Artisan, or handmade, bread is one of the most popular items now. These hearth-baked loaves are baked without pans and come with a beautiful crust and a rustic, old world feel and taste. Baking artisan bread is a true craft that is honored by those creating the loaves. The smell of a fresh baguette, ciabatta or focaccia will draw you into an artisan bakery and a few days later you will be back for more.
The First Known Bread Ovens
Archaeologists have traced the first known bread ovens back to about 5,000 years ago. Egyptian and Mesopotamians would place a large pot of clay upside down over the coals. When the clay vessel was fully heated the dough was placed in the pot and was cooked on all sides.
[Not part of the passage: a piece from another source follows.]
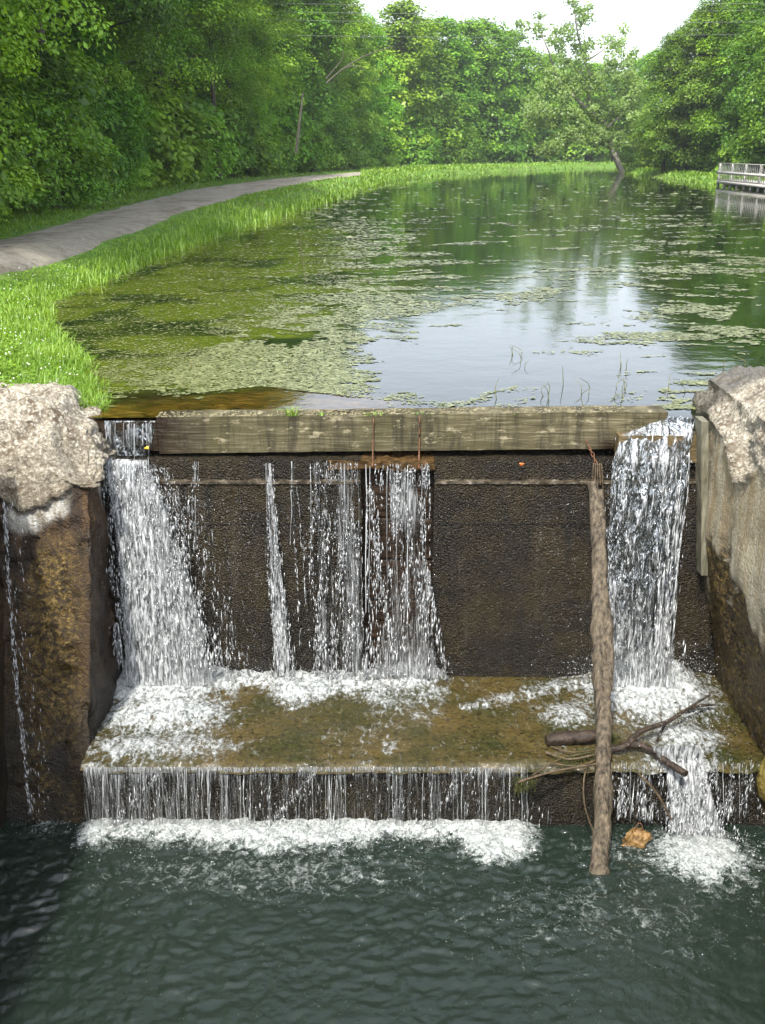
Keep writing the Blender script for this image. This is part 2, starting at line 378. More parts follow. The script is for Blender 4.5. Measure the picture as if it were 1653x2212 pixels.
def mat_plank():
    m = M('weathered_beam'); X, Y, Z = m.xyz(); g = m.noise(3, 6, 0.65, m.scale(m.pos, (1.2, 3, 22))); big = m.noise(1.3, 4, 0.6)
    sv = m.noise(1.6, 6, 0.75, m.scale(m.pos, (4.0, 1, 0.5)), 0.6)
    c = m.ramp(g, [(0.3, (0.035, 0.028, 0.012)), (0.5, (0.085, 0.072, 0.035)), (0.7, (0.20, 0.175, 0.11))])
    c = m.mix(m.rng(big, 0.45, 0.7), c, (0.05, 0.045, 0.014)); c = m.mix(m.rng(sv, 0.46, 0.62, 0, .9), c, (0.016, 0.013, 0.005)); c = m.mix(m.rng(m.noise(7, 5, .75, m.scale(m.pos, (1, 1, 2.2))), .56, .66, 0, .8), c, (0.30, 0.265, 0.17))
    wl = m.rng(m.math('ADD', X, m.math('MULTIPLY', m.noise(5), .5)), -1.0, -1.45, 0, 1); wl = m.math('MAXIMUM', wl, m.math('MULTIPLY', m.rng(X, 1.45, 1.75), m.rng(Z, -0.10, -0.20)))
    wl = m.math('MAXIMUM', wl, m.rng(m.math('ADD', m.math('MULTIPLY', m.noise(6), 0.06), Z), -0.225, -0.27))
    c = m.mix(m.math('MULTIPLY', wl, 0.9), c, (0.012, 0.005, 0.0015))
    return m.done(m.bsdf(c, m.rng(wl, 0, 1, 0.75, 0.25), m.bump(g, 0.7, 0.01), 0.4))
PLANK = mat_plank()
def mat_simple(name, c0, c1, sc=20, rough=0.7, bumpd=0.01, spec=0.4, sxyz=None):
    m = M(name); n = m.noise(sc, 5, 0.65, m.scale(m.pos, sxyz) if sxyz else None)
    return m.done(m.bsdf(m.ramp(n, [(0.33, c0), (0.68, c1)]), rough, m.bump(n, 0.8, bumpd), spec))
LOGM = mat_simple('old_log_wood', (0.012, 0.009, 0.006), (0.155, 0.125, 0.085), 4, 0.7, 0.03, 0.3, (9, 9, 0.16))
WETWOOD = mat_simple('wet_wood', (0.006, 0.004, 0.0025), (0.050, 0.034, 0.022), 26, 0.55, 0.02, 0.35, (1, 1, 1))
TWIG = mat_simple('twig_wood', (0.03, 0.02, 0.01), (0.11, 0.08, 0.045), 30, 0.6)
RUST = mat_simple('rusty_iron', (0.05, 0.022, 0.012), (0.20, 0.09, 0.045), 60, 0.8, 0.004)
OCHRE = mat_simple('ochre_rotten_wood', (0.05, 0.022, 0.005), (0.25, 0.15, 0.05), 22, 0.5, 0.02)
MOSSM = mat_simple('moss', (0.012, 0.016, 0.003), (0.07, 0.075, 0.012), 60, 0.9)
METALG = mat_simple('pale_guide', (0.06, 0.055, 0.03), (0.20, 0.19, 0.14), 6, 0.6, 0.004, 0.4, (8, 8, 0.8))
DECKM = mat_simple('weathered_deck_wood', (0.36, 0.34, 0.31), (0.68, 0.66, 0.62), 8, 0.8, 0.004)
WIREM = mat_simple('wire_metal', (0.12, 0.12, 0.13), (0.25, 0.25, 0.27), 5, 0.5)

# ------------------------------------------------------------------ canal outline
SHL = [(-2.2, 7.45)] + [tuple(P(a, b)[:2]) for a, b in [(205, 850), (165, 770), (95, 705), (100, 655), (225, 607), (370, 548), (460, 515), (560, 482), (700, 442), (790, 408), (850, 391), (960, 379), (1100, 370), (1250, 364), (1330, 362)]]
SHR = [tuple(P(a, b)[:2]) for a, b in [(1330, 371), (1380, 381), (1450, 387), (1545, 399)]] + [(20.2, 45), (21, 36), (15, 22), (9, 15), (5.5, 10.6), (3.6, 8.7), (2.7, 7.9), (2.45, 7.45)]
CANAL = np.array(SHL + SHR)
PATH_NEAR = P([-260, 0, 130, 300, 400, 520, 620, 700, 790, 850], [680, 577, 541, 491, 462, 425, 402, 388, 377, 371], 0.4)[:, :2]
PATH_FAR = P([-260, 0, 200, 400, 560, 650, 700, 760, 850], [570, 518, 462, 411, 390, 381, 377.5, 373, 369], 0.4)[:, :2]
PATH = np.concatenate([PATH_NEAR, PATH_FAR[::-1]])
def sdist(poly, p):
    """signed distance, positive outside"""
    a = poly; b = np.roll(poly, -1, 0); best = np.full(len(p), 1e18); ins = np.zeros(len(p), bool)
    for (ax, ay), (bx, by) in zip(a, b):
        dx, dy = bx - ax, by - ay; t = np.clip(((p[:, 0] - ax) * dx + (p[:, 1] - ay) * dy) / (dx * dx + dy * dy + 1e-12), 0, 1)
        best = np.minimum(best, (p[:, 0] - ax - t * dx) ** 2 + (p[:, 1] - ay - t * dy) ** 2)
        c = ((ay > p[:, 1]) != (by > p[:, 1])) & (p[:, 0] < (bx - ax) * (p[:, 1] - ay) / (by - ay + 1e-12) + ax)
        ins ^= c
    d = np.sqrt(best); return np.where(ins, -d, d)
def linedist(line, p):
    best = np.full(len(p), 1e18)
    for (ax, ay), (bx, by) in zip(line[:-1], line[1:]):
        dx, dy = bx - ax, by - ay; t = np.clip(((p[:, 0] - ax) * dx + (p[:, 1] - ay) * dy) / (dx * dx + dy * dy + 1e-12), 0, 1)
        best = np.minimum(best, (p[:, 0] - ax - t * dx) ** 2 + (p[:, 1] - ay - t * dy) ** 2)
    return np.sqrt(best)
def groundz(p):
    d = sdist(CANAL, p)
    z = np.where(d < 0, -0.05 + np.maximum(d * 0.35, -0.75), -0.05 + 0.45 * sstep(0, 1.5, d))
    q = np.column_stack([p * 0.6, np.zeros(len(p))])
    z = z + np.where(d > 0.4, (fbm(q, 3) - 0.5) * 0.08, 0)
    pit = (p[:, 1] < 7.5) & (p[:, 0] > -3.35) & (p[:, 0] < 3.5)
    return np.where(pit, -3.4, z), d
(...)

Later, the Tandoor oven from Pakistan was developed to cook Naan. These ovens of straw and clay took the form of a barrel that was narrower and open at the top. Greeks developed the contemporary wood oven some 2,000 years ago. Basically, they laid the Tandoor oven on its side and with the opening in front the oven used less fuel.
The Modern Deck Oven
In today’s modern artisan bakery you will most likely find the delicious loaves being baked in a deck oven. These ovens are available in a single deck or multi-deck model. A deck oven uses conduction heat that travels from either a hot stone or deck up to the bread loaf that is being baked. They also create radiant heat, allowing infrared waves of heat to enter the dough and cook it throughout.
One of the benefits of the modern deck oven is that it produces very consistent heat. Artisan bakers can easily make small, fine-tuned adjustments to the baking process so that they produce the perfect loaves.
Artisan Bread Over the Years
Throughout history artisan loaves were what you would find at the local bakery or would create and make at home. Things started to change with the invention of the first bread slicer by Chillicothe Baking in Missouri in 1928. Wonder Bread took advantage of this development and soon was sold as sliced, rather than whole, loaves.
Industrialized bread became the norm as loaf after loaf was factory produced in exactly the same form. Years later, in 1947, Pepperidge Farm began to offer an alternative to the pure white loaf and that was also produced commercially. Yet consumers still remembered and longed for the taste of the hand-crafted bread of old. Artisan bread is now back and is one of the hottest food trends.
The next time you visit your local bakery and buy a loaf or two, remember that you are buying bread that’s part of a rich tradition that goes back in time. Each hand created loaf is made with love and created by a true artisan.